Wie steht es denn da mit den Menschrechten, der seinerzeit betrogenen Anleger?, frage ich.

Wirkliche Verletzungen der Menschrechte

Bevor ihr eure Klage einreicht, liebe dafür verantwortliche Manager der Hedgefonds, empfehle ich eine Reise. Wahlweise nach Afghanistan, Syrien, Libyen, China, Nord-Korea oder in viele afrikanische Staaten.

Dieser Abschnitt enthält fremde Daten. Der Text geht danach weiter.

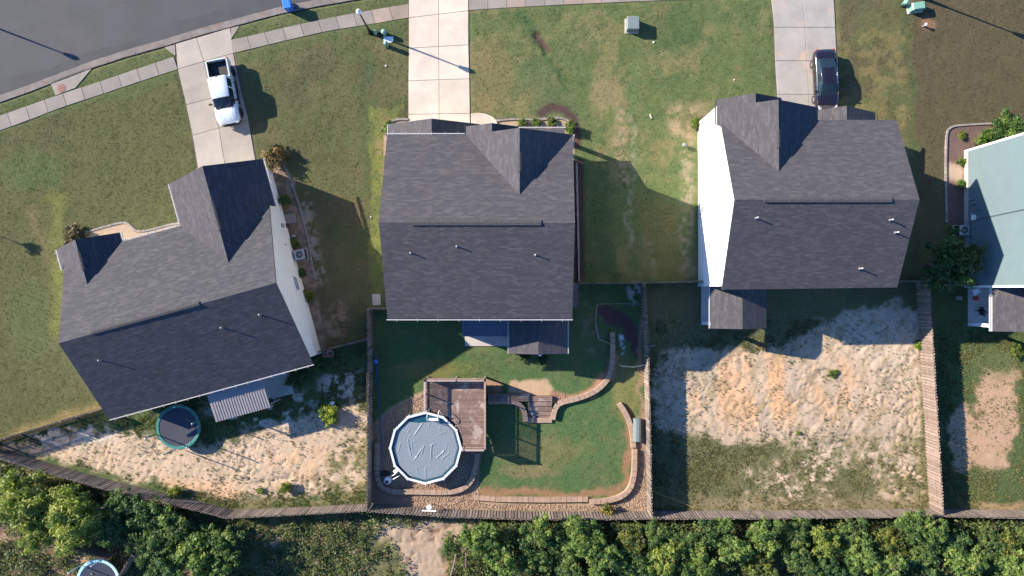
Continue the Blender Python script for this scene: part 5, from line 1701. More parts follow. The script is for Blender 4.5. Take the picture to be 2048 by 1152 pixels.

Und dort setzt ihr euch mit den Menschen vor Ort auf dem Marktplatz zusammen und diskutiert über euer Problem, die Verletzung der Menschenrechte durch verloren gegangene Rendite. Wetten, dass ihr danach keine solch üble Klage mehr einreicht?

Zum guten Schluss: Am 02.02.1754, also heute vor 258 Jahren, kam Charles Maurice de Talleyrand-Périgord, einer der bekanntesten französischen Staatsmänner sowie Diplomat während der Französischen Revolution, der Napoleonischen Kriege und beim Wiener Kongress, zur Welt. Hatte er schon damals das heutige deutsche Bundespräsidialamt im Sinn?, als er sagte:

"Kein Abschied auf der Welt fällt schwerer als der Abschied von der Macht."

Der Abschied vom heutigen Kommentar fällt mir leicht, bin ich doch morgen schon wieder hier.